So we have two anecdotes now I guess.
There are probably a couple of others you can find here and there.
Edit: Well, this thread also.
Try it when you want to control who is speaking and when.
Try it when you want to co-ordinate hundreds of participants and still want to track who has a question so you can hand the virtual mic / airtime to them.
Try it when you want breakout groups and to determine who is in which group, and after a set time for the groups to return to the main space.
What is good enough for 2 people facing each other, and appears to work perfectly well for a group of 5 or 6... doesn't quite scale to a company all-hands, or giving a lecture or seminar.

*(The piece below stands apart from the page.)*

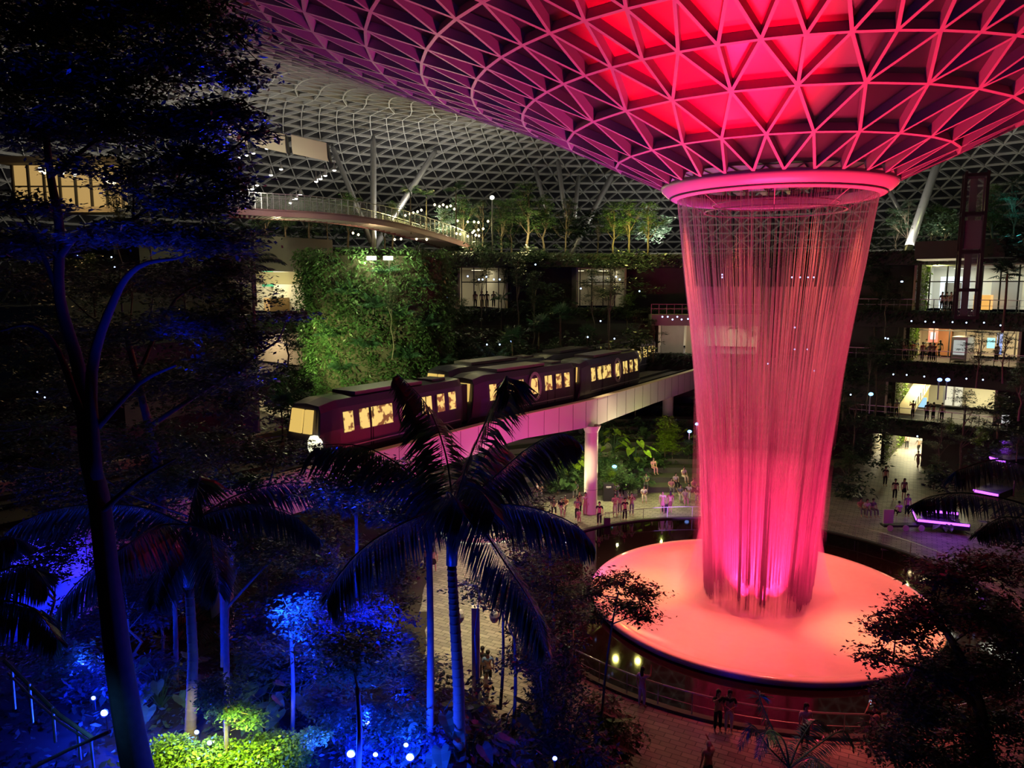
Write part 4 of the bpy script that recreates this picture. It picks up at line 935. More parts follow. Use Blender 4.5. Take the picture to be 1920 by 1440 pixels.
# ------------------------------------------------------------------ pedestrian bridge below the roof
cpts = [(430, 392, 53), (500, 396, 54), (580, 400, 56), (660, 407, 59), (740, 419, 63), (810, 437, 68), (860, 453, 73), (900, 470, 79)]
CPTS = [at(*c) for c in cpts]
def cb(s):
    n = len(CPTS)-1; f = s*n; i = min(n-1, int(f)); t = f-i; P = [CPTS[max(0, i-1)], CPTS[i], CPTS[i+1], CPTS[min(n, i+2)]]
    return 0.5*((2*P[1])+(P[2]-P[0])*t+(2*P[0]-5*P[1]+4*P[2]-P[3])*t*t+(-P[0]+3*P[1]-3*P[2]+P[3])*t**3)
t = thing('canopy_bridge', 'slim curved footbridge with glass railings high under the roof', 'footbridge', CPTS[3]); O = CPTS[3]
MAT['bridge'] = M('bridge_paint', (0.42, 0.22, 0.25), 0.5); MAT['bglass'] = M('railing_glass', (0.6, 0.65, 0.6), 0.05, alpha=0.18)
dk = MB(); pr = MB(); posts = []; g2 = MB(); hr = MB(); N = 48
fr = []
for k in range(N+1):
    p = cb(k/N); q = cb(min(1, k/N+0.01))-cb(max(0, k/N-0.01)); q.z = 0; q.normalize(); n_ = Vector((-q.y, q.x, 0)); fr.append((p-O, q, n_ if n_.y > 0 else -n_))
U = Vector((0, 0, 1))
for k in range(N):
    (p0, d0, n0), (p1, d1, n1) = fr[k], fr[k+1]
    dk.box8([p0, p1, p1+n1*3, p0+n0*3, p0+U*0.12, p1+U*0.12, p1+n1*3+U*0.12, p0+n0*3+U*0.12])
dk.build('deck', MAT['bridge'], t)
for off in (0.0, 2.9):
    pr = MB(); hr = MB(); g2 = MB()
    for k in range(N):
        (p0, d0, n0), (p1, d1, n1) = fr[k], fr[k+1]
        pr.box8([p0+n0*off-U*0.35, p1+n1*off-U*0.35, p1+n1*(off+.12)-U*.35, p0+n0*(off+.12)-U*.35, p0+n0*off+U*.16, p1+n1*off+U*.16, p1+n1*(off+.12)+U*.16, p0+n0*(off+.12)+U*.16])
        hr.bar(p0+n0*(off+.05)+U*1.25, p1+n1*(off+.05)+U*1.25, U, 0.06, 0.06); g2.quad(p0+n0*(off+.05)+U*.2, p1+n1*(off+.05)+U*.2, p1+n1*(off+.05)+U*1.15, p0+n0*(off+.05)+U*1.15)
    pr.build('edge_beam', MAT['bridge'], t); g2.build('railing_glass', MAT['bglass'], t); hr.build('handrail', MAT['metal'], t)
    for k in range(0, N+1, 2 if off else 1):
        p0, d0, n0 = fr[k]; b = MB(); b.bar(p0+n0*(off+.05), p0+n0*(off+.05)+U*1.27, d0, 0.05, 0.05); b.build('railing_post', MAT['metal'], t)
for k in range(N+1):
    p0, d0, n0 = fr[k]; b = MB(); b.bar(p0+n0*0.1+d0*0.3-U*0.3, p0+n0*2.9+d0*0.3-U*0.3, (0, 0, 1), 0.16, 0.2); b.build('cross_rib', MAT['collar'], t)

# ------------------------------------------------------------------ raking roof columns
def roofhit(px, py, off=0.5):
    d = ray(px, py); t = 60.0
    while t < 130:
        p = Vector((0, 0, CAMH))+d*t; r = (p-AX).xy.length
        if r > 5.7 and r < 75 and p.z > CAMH+catmull(PROF, r)-off: return p
        t += 0.25
    return Vector((0, 0, CAMH))+d*90
for (x0, y0, x1, y1, rad_, lab) in ((700, 255, 700, 470, .34, 'upright pale column meeting the roof above the footbridge'), (622, 272, 668, 385, .3, 'thin raking column leaning over the footbridge end'), (817, 282, 742, 400, .36, 'raking column with violet sheen behind the dark palms'), (1046, 300, 1056, 375, .3, 'short upright column at the far roof edge'), (1003, 315, 1018, 370, .28, 'thin column leaning at the far roof beside tree tops'), (1085, 330, 1080, 380, .28, 'dark slim column under the far roof edge'), (1148, 328, 1095, 430, .4, 'long raking column left of the collar'), (1768, 275, 1712, 440, .45, 'long raking column beside the collar and lift'), (1660, 345, 1700, 420, .3, 'faint raking column behind the waterfall edge'), (428, 165, 412, 200, .4, 'stub of a column top in the dark leaves')):
    a = roofhit(x0, y0, 0.9); td = (a-Vector((0, 0, CAMH))).dot(ray(960, 720))/ray(960, 720).length; c = at(x1, y1, td-2.0)
    c2 = c+(c-a)*0.6; o = thing('raking_column', lab, 'column', c2); o['kind'] = 'structure'; b = MB(); b.tube([Vector((0, 0, 0)), (a-c2)*0.96, a-c2], [rad_, rad_*0.9, rad_*0.5], 14); b.build('shaft', MAT['metal'], o, smooth=True)
# curved white shade panels
for k, (x0, y0, x1, y1) in enumerate(((428, 222, 462, 236), (472, 238, 534, 252), (546, 253, 612, 268))):
    a = at(x0, y0, 52+k); c = at(x1, y1, 53+k); t = thing('shade_panel', ['curved pale shade panel nearest the dark tree leaves', 'curved pale shade panel in the middle of the hanging row', 'curved pale shade panel at the end by the raking column'][k], 'shade panel', a); b = MB(); m = 8
    for j in range(m):
        def q(f): g_ = R_(85*f); return Vector((0.25*f, -1.2*math.sin(g_)*0.5, -1.25*math.sin(g_)*0.95-0.25*f))+Vector((-0.5*f*0, 0, 0))
        u0, u1 = q(j/m), q((j+1)/m); e = c-a; b.box8([u0, u0+e, u0+e+Vector((0, .05, .03)), u0+Vector((0, .05, .03)), u1, u1+e, u1+e+Vector((0, .05, .03)), u1+Vector((0, .05, .03))])
    b.build('curved_sheet', MAT['cream'], t, smooth=False); b = MB(); e = (c-a); b.bar(e*1.0, e*1.12+Vector((0, -0.5, -1.3)), (0, 1, 0), 0.12, 0.5); b.build('side_bracket', MAT['dark'], t)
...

Tools fit a scale, and Zoom is excessive for the small and simple use-case but excels at the large and complex.
My company has been remote-only for about 1.5 weeks now and we have 4 different conferencing systems that people are using. It's interesting that everyone has their preferences, but for small meetings nobody is using Zoom as far as I've seen.
> or giving a ... seminar.
Zoom is good for large, hugely interactive, video conferencing and meeting.
I am unaffiliated, just a user who has used most of what is out there.
I haven't tried it this week, but that was the first thing I encountered when my university switched us to Zoom. I could join by browser in Firefox and see screenshare and video, but I would have had to also dial in to hear audio via phone. In chromium, I could get audio and video together. But, it is a more limited interface than the native client in terms of seeing attendee information. This week, I also tried chromium and saw severe audio quality issues. Joining the same meeting with the native client worked much better.
I understand that our university is consolidating and it apparently works for large lectures etc. For my own use, with small technical groups, we were happy with bluejeans before. It worked by Firefox using just webrtc functionality, AFAIK. What I've read is that Zoom is doing their own streaming and codecs, not using browser webrtc functions.
As an aside, I also encountered sudden SSO login problems in Zoom this week on Fedora. They seem to be defaulting to an embedded qt5-webengine browser and this was not working right at all. Editing their config zoomus.conf file to turn off the embedded SSO browser was the only way I could get logged in again.
I think I'd prefer an extension to installing their client.
I'm very confused now, because there have been multiple comments in this thread both confirming it doesn't work in Firefox, and confirming that it does.
I don't quite understand why Hangouts and Skype aren't more robust than they are. I'm sure this is indeed a hard problem, but the utility of getting it right is obvious, and these are massive companies.